Alors qu’on lui a régulièrement reproché de ne pas dénoncer l’agresseur russe plus explicitement, le pape François a eu des mots inhabituellement durs contre la Russie dans son entretien au magazine jésuite America publié le 29 novembre. Si la diplomatie vaticane tentait encore quelques jours auparavant de jouer les médiateurs entre Kiev et Moscou, les déclarations du pontife pourraient mettre à mal les efforts effectués ces derniers mois.
Dans un long entretien accordé à America, le chef de l'Église a été interrogé sur son positionnement concernant le conflit ukrainien, souvent jugé peu compréhensible par les soutiens de l’Ukraine. Ces derniers considèrent que le pape François évite de condamner la Russie et de nommer l’agresseur, Vladimir Poutine.
Dans l’entretien, François s’est encore vu opposer ce reproche et a tenu à affirmer son entier soutien à "l’Ukraine martyrisée", comme il le fait très régulièrement depuis plusieurs mois. Cependant, il a aussi insisté sur la violence de la guerre en cours, confiant avoir reçu "beaucoup d’informations sur la cruauté des troupes".
Semblant vouloir éviter d’accuser les Russes, il a alors pointé du doigt certains corps militaires composés de minorités ethniques vivant en Russie. "En règle générale, les plus cruels, peut-être, sont ceux qui viennent de Russie, mais qui n'adhèrent pas à la tradition russe, comme les Tchétchènes, les Bouriates et ainsi de suite."
Le chef tchétchène Ramzan Kadyrov a répondu au pape François, affirmant que ses propos étaient le signe (...) qu’il était la “victime de la propagande et de la persistance des médias étrangers”."
Colère en Russie
Cette référence aux deux minorités ethniques de Russie qui fournissent souvent des troupes de première ligne dans la guerre en Ukraine a provoqué la colère de Moscou. La ministre des Affaires étrangères Maria Zakharova a dénoncé une "perversion de la vérité à un niveau qu’on ne peut pas nommer", insistant sur l’unité de la "famille" russe, "pays multinational et multi-confessionnel".
Dans la presse, l’ambassadeur russe près le Saint-Siège, Alexander Avdeev, pourtant salué par le Pape comme "un humaniste, un homme qui lutte pour l’égalité", a exprimé "l'indignation" de Moscou pour "de telles insinuations". Le chef tchétchène Ramzan Kadyrov a répondu au pape François, affirmant que ses propos étaient le signe qu’il ne savait pas comment "les musulmans traitent l’ennemi" et qu’il était la "victime de la propagande et de la persistance des médias étrangers". Le chef de la république bouriate Alexei Tsydenov a pour sa part exprimé son étonnement, assuré que son peuple se défendait contre "le nazisme" et rappelé au pontife le soutien de ses prédécesseurs aux Croisades.

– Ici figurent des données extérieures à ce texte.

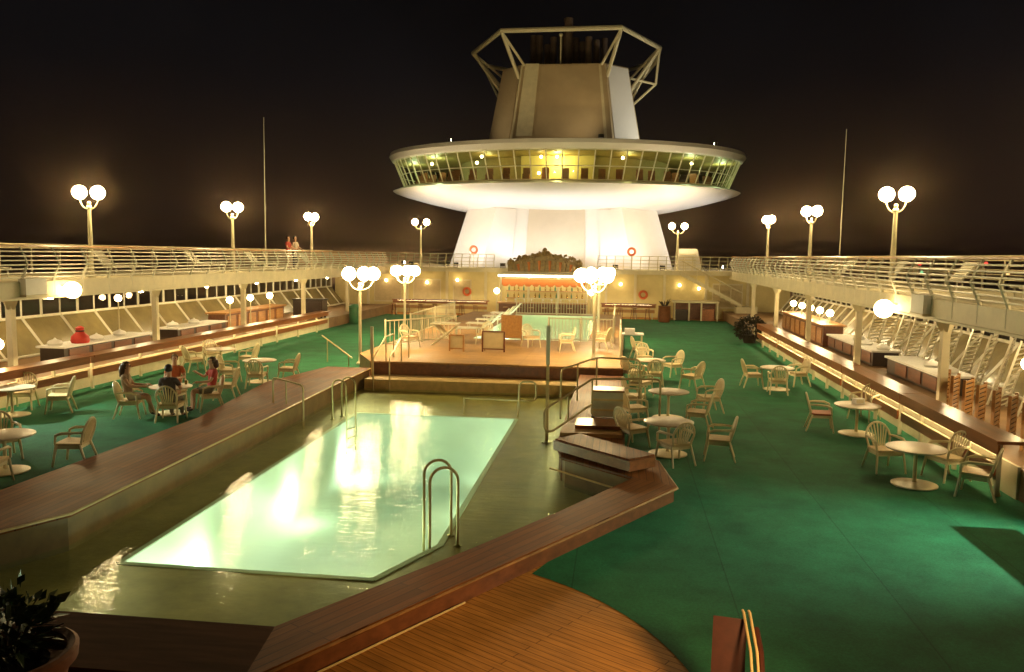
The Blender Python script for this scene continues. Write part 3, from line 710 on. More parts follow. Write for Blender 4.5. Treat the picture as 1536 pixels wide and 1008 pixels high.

Une médiation vaticane discréditée ?
Les propos du Pape rendent à nouveau la proposition de médiation de la diplomatie vaticane très compliquée. Pourtant, si Moscou, par l’intermédiaire de son ministre des Affaires étrangères Sergey Lavrov, a toujours décliné l’offre, elle a toujours répondu "courtoisement" aux efforts du Vatican, a assuré le Pape à plusieurs reprises.
Un peu avant la publication de l’entretien, le porte-parole du Kremlin, Dmitri Peskov, saluait la "volonté politique" du Vatican prêt à fournir une plateforme de négociation, avait fait savoir Reuters. Même si Moscou refusait une telle offre sans évolution de la position ukrainienne.
À présent, les relations semblent plus compliquées. Ce n’est pas la première fois que les paroles du pape semblent court-circuiter sa diplomatie. Cela avait été le cas dans son entretien au Corriere della Sera publié le 3 mai, où le pontife déclarait que le patriarche Kirill de Moscou "ne peut pas devenir l’enfant de chœur de Poutine". Propos qui avaient déclenché les foudres du patriarcat, tandis que plusieurs mois de froid avaient semblé succéder à cet épisode. Le jour même de la publication, l’Aide à l'Église en détresse (AED) a annoncé que deux prêtres catholiques restés en territoire conquis par les Russes avaient été arrêtés. Le Vatican n’a pas commenté ces arrestations et il est pour l’heure impossible de parler de représailles.